Collection entries
- - -
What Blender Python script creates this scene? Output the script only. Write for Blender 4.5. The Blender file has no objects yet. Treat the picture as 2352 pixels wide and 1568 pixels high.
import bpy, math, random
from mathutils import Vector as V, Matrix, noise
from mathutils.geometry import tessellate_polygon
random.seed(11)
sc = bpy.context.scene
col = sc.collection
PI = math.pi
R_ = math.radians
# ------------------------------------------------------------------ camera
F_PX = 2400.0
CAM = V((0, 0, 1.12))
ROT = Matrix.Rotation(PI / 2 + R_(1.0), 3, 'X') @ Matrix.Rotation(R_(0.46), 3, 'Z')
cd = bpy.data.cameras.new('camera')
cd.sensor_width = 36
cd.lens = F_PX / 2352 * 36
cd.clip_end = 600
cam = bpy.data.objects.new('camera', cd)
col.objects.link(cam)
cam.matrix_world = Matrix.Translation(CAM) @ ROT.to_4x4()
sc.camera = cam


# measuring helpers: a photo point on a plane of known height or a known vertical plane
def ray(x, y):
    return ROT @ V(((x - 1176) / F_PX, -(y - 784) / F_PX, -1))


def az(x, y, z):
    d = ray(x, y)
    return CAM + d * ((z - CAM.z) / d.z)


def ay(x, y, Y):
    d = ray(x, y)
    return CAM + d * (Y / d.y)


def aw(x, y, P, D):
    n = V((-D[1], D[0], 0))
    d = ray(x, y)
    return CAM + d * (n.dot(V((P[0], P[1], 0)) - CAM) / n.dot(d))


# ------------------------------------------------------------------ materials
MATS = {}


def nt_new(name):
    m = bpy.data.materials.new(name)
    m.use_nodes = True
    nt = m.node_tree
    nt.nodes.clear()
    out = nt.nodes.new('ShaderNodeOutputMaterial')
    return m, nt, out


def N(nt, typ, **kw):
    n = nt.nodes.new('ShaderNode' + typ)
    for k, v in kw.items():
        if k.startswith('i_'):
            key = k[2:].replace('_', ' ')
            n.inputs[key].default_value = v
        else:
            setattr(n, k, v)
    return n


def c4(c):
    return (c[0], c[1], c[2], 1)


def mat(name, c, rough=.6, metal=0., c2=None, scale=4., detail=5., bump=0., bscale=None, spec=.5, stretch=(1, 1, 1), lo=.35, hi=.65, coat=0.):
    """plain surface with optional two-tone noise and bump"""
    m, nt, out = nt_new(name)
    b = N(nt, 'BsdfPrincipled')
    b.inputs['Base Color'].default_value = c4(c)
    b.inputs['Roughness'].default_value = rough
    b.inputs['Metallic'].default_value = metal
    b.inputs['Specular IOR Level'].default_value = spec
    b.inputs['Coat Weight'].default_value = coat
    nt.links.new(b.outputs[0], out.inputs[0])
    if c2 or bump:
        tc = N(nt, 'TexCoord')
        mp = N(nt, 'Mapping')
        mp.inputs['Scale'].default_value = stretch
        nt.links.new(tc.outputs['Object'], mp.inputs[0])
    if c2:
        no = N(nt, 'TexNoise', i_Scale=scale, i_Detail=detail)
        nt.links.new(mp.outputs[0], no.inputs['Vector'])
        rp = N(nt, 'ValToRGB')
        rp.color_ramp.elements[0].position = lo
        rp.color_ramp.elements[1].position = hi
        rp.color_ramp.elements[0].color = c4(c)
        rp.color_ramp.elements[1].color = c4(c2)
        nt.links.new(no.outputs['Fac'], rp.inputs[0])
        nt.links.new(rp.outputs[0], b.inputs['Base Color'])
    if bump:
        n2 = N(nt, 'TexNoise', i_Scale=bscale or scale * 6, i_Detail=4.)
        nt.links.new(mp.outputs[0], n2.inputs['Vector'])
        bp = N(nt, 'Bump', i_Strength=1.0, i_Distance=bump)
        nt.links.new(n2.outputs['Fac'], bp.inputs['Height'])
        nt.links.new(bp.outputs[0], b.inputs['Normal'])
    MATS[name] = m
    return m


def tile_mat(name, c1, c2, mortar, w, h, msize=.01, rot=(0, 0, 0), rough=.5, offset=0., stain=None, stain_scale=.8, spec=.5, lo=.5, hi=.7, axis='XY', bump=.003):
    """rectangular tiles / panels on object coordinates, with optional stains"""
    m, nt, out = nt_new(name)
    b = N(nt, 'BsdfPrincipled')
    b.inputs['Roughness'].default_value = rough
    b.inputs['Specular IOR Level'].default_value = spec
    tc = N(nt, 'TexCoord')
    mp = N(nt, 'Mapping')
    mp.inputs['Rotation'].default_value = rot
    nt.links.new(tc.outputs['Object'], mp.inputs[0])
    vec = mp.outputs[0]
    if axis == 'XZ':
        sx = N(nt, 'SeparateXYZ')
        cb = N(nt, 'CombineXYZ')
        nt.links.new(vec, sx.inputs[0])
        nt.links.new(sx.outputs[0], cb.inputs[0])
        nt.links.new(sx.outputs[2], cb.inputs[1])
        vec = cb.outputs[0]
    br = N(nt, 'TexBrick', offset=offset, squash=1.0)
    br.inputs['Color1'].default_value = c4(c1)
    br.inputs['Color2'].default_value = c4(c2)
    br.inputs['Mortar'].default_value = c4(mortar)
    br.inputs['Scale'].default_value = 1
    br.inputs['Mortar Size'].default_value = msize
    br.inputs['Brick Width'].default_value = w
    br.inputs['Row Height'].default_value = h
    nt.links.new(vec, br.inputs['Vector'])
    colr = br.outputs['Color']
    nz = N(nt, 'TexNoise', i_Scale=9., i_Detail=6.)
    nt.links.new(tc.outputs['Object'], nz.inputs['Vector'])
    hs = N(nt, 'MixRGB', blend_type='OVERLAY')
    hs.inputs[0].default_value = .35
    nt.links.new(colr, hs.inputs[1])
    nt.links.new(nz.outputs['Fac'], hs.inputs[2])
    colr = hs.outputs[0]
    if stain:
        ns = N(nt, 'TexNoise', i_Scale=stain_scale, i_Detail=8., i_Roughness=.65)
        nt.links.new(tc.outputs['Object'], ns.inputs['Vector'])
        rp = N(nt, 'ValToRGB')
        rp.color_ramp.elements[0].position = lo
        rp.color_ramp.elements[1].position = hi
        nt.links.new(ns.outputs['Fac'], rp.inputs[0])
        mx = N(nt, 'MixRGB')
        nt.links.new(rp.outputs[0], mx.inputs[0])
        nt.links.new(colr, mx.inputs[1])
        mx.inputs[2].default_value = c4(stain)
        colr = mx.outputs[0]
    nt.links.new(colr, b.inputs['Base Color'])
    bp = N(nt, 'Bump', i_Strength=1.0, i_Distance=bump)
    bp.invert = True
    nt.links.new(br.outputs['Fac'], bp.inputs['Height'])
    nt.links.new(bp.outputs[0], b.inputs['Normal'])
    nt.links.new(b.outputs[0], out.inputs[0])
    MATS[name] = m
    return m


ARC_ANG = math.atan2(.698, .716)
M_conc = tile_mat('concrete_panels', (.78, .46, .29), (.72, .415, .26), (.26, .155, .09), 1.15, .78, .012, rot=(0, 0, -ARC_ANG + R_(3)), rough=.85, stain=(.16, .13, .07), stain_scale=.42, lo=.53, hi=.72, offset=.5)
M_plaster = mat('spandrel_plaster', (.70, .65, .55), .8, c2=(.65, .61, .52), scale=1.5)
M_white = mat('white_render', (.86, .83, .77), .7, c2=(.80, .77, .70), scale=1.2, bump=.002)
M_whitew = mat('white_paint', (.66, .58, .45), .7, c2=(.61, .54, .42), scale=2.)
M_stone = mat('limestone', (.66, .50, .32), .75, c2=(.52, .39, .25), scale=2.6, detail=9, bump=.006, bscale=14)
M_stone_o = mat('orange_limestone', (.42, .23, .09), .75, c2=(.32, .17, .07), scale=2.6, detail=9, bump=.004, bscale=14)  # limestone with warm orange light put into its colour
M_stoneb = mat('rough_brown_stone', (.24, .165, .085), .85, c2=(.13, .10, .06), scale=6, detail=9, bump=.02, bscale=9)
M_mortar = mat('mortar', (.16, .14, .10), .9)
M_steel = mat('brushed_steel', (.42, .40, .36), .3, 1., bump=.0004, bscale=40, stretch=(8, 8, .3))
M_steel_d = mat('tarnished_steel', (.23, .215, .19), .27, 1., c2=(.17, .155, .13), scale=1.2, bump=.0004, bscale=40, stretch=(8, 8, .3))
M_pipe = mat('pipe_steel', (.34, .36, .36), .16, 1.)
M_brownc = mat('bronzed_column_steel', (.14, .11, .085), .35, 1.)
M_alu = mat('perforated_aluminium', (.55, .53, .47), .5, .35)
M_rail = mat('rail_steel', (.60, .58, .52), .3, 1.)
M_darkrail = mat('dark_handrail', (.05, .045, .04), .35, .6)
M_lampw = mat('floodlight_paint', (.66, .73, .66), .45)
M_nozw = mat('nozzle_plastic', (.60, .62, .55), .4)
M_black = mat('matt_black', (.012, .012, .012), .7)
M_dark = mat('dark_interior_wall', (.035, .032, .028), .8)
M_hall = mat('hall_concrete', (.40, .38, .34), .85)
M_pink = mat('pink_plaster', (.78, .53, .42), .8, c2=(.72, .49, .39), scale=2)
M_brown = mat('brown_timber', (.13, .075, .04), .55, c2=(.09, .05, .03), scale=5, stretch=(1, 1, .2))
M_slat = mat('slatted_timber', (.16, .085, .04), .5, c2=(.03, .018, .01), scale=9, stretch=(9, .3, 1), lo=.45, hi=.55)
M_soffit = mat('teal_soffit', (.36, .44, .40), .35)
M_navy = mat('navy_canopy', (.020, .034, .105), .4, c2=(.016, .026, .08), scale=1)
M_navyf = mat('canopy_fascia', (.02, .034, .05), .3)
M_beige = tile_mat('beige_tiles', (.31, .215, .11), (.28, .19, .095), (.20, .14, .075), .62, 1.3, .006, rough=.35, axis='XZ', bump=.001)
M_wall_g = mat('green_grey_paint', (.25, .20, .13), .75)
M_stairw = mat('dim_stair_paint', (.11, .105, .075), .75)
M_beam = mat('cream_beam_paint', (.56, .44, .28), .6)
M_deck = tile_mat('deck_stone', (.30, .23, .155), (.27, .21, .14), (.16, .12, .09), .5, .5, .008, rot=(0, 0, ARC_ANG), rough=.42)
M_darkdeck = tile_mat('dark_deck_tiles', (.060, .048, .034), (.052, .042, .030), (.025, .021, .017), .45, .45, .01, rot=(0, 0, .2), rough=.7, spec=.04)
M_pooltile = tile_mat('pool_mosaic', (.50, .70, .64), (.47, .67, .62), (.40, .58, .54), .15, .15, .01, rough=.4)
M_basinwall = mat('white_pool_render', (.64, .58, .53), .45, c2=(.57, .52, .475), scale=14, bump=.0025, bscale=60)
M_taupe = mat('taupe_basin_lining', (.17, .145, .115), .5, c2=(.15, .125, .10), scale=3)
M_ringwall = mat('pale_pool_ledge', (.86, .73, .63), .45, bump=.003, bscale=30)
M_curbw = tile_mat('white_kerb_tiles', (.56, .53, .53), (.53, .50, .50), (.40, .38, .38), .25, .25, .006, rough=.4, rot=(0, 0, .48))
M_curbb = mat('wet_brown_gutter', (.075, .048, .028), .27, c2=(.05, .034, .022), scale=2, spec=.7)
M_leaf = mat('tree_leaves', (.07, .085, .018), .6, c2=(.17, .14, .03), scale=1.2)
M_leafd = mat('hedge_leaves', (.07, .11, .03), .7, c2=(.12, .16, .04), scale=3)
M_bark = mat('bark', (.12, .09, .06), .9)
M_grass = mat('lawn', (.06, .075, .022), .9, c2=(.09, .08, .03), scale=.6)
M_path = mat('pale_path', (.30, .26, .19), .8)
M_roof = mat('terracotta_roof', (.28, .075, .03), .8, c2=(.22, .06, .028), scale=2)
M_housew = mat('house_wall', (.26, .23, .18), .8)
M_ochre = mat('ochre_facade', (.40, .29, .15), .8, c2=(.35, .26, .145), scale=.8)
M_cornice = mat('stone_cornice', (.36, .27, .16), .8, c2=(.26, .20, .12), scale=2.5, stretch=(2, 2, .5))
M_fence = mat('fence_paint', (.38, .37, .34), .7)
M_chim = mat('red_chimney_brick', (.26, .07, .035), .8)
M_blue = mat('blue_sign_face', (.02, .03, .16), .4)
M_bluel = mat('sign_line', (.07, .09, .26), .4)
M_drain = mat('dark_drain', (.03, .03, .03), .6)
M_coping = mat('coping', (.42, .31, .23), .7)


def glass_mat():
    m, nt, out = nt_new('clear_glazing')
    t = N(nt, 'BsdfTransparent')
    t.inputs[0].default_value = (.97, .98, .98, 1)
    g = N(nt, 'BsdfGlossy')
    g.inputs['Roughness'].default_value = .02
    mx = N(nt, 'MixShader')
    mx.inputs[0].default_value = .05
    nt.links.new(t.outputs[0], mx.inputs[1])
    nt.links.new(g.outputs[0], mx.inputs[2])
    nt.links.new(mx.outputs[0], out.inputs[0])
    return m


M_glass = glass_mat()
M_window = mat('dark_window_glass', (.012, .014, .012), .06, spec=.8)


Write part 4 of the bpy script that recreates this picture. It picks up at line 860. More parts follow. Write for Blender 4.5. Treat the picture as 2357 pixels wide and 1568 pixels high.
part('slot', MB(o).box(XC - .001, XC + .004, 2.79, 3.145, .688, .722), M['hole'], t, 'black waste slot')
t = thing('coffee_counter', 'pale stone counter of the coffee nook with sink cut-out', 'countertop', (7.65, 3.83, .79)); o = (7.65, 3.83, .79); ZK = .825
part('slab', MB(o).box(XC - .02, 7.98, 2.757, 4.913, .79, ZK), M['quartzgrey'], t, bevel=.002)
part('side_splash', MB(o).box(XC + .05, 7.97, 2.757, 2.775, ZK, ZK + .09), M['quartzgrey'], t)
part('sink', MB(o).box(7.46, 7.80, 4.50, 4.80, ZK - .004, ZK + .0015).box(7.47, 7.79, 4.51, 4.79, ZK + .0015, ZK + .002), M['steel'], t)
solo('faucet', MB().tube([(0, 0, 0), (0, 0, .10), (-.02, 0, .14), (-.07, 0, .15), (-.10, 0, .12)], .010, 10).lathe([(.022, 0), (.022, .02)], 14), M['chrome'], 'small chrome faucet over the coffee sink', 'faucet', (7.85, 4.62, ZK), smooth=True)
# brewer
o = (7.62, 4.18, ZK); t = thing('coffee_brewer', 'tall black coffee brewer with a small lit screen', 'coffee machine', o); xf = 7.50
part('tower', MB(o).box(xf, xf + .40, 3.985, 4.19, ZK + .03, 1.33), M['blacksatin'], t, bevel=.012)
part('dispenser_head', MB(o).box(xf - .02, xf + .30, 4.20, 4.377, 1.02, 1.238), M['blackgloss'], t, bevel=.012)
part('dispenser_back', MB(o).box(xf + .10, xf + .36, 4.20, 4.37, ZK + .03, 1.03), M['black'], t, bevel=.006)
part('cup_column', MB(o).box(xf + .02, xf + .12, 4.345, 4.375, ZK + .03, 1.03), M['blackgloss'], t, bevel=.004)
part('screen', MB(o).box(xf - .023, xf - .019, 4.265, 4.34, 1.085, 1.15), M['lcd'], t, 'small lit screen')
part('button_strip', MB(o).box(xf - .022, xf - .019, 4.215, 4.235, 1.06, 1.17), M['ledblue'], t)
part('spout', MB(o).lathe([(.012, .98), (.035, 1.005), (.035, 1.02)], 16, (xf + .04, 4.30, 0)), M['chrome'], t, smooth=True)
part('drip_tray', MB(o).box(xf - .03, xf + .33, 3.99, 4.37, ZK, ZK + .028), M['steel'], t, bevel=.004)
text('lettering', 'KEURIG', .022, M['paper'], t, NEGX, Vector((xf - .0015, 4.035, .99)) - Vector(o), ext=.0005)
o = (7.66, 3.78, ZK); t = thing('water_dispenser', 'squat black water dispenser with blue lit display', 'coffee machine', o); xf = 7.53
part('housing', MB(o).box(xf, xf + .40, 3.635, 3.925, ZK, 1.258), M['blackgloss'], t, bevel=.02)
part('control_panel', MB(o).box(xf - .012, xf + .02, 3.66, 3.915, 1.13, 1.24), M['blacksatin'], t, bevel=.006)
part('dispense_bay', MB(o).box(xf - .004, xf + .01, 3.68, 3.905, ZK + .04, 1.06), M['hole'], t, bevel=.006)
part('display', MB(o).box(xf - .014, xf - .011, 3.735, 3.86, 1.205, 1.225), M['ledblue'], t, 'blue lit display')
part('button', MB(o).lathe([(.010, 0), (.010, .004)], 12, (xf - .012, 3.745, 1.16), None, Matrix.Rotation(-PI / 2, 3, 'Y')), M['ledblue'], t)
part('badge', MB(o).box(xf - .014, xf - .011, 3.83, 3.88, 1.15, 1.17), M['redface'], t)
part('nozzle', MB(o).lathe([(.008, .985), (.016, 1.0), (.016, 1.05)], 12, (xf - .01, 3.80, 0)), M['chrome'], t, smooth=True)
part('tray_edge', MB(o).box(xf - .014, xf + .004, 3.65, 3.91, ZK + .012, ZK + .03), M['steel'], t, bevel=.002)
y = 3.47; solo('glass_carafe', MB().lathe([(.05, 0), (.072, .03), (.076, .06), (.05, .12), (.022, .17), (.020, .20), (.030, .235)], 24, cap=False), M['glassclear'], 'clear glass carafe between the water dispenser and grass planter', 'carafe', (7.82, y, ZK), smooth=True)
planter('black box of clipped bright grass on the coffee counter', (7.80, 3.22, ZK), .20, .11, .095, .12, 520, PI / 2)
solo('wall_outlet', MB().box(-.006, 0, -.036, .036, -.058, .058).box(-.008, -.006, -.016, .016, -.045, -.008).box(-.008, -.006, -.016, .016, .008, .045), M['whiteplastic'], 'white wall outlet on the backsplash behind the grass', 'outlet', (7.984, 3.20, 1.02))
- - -
#### WORK TO BE COMPLETED:
Of the entries listed above, reproduce only the lines starting at the line containing "0, .2), rough=.7, spec=.04)" and ending at the line containing "M_coping = mat('coping', (.42, .31, .23), .7)". Include both, exactly as they stand.

#### SOLUTION:
M_darkdeck = tile_mat('dark_deck_tiles', (.060, .048, .034), (.052, .042, .030), (.025, .021, .017), .45, .45, .01, rot=(0, 0, .2), rough=.7, spec=.04)
M_pooltile = tile_mat('pool_mosaic', (.50, .70, .64), (.47, .67, .62), (.40, .58, .54), .15, .15, .01, rough=.4)
M_basinwall = mat('white_pool_render', (.64, .58, .53), .45, c2=(.57, .52, .475), scale=14, bump=.0025, bscale=60)
M_taupe = mat('taupe_basin_lining', (.17, .145, .115), .5, c2=(.15, .125, .10), scale=3)
M_ringwall = mat('pale_pool_ledge', (.86, .73, .63), .45, bump=.003, bscale=30)
M_curbw = tile_mat('white_kerb_tiles', (.56, .53, .53), (.53, .50, .50), (.40, .38, .38), .25, .25, .006, rough=.4, rot=(0, 0, .48))
M_curbb = mat('wet_brown_gutter', (.075, .048, .028), .27, c2=(.05, .034, .022), scale=2, spec=.7)
M_leaf = mat('tree_leaves', (.07, .085, .018), .6, c2=(.17, .14, .03), scale=1.2)
M_leafd = mat('hedge_leaves', (.07, .11, .03), .7, c2=(.12, .16, .04), scale=3)
M_bark = mat('bark', (.12, .09, .06), .9)
M_grass = mat('lawn', (.06, .075, .022), .9, c2=(.09, .08, .03), scale=.6)
M_path = mat('pale_path', (.30, .26, .19), .8)
M_roof = mat('terracotta_roof', (.28, .075, .03), .8, c2=(.22, .06, .028), scale=2)
M_housew = mat('house_wall', (.26, .23, .18), .8)
M_ochre = mat('ochre_facade', (.40, .29, .15), .8, c2=(.35, .26, .145), scale=.8)
M_cornice = mat('stone_cornice', (.36, .27, .16), .8, c2=(.26, .20, .12), scale=2.5, stretch=(2, 2, .5))
M_fence = mat('fence_paint', (.38, .37, .34), .7)
M_chim = mat('red_chimney_brick', (.26, .07, .035), .8)
M_blue = mat('blue_sign_face', (.02, .03, .16), .4)
M_bluel = mat('sign_line', (.07, .09, .26), .4)
M_drain = mat('dark_drain', (.03, .03, .03), .6)
M_coping = mat('coping', (.42, .31, .23), .7)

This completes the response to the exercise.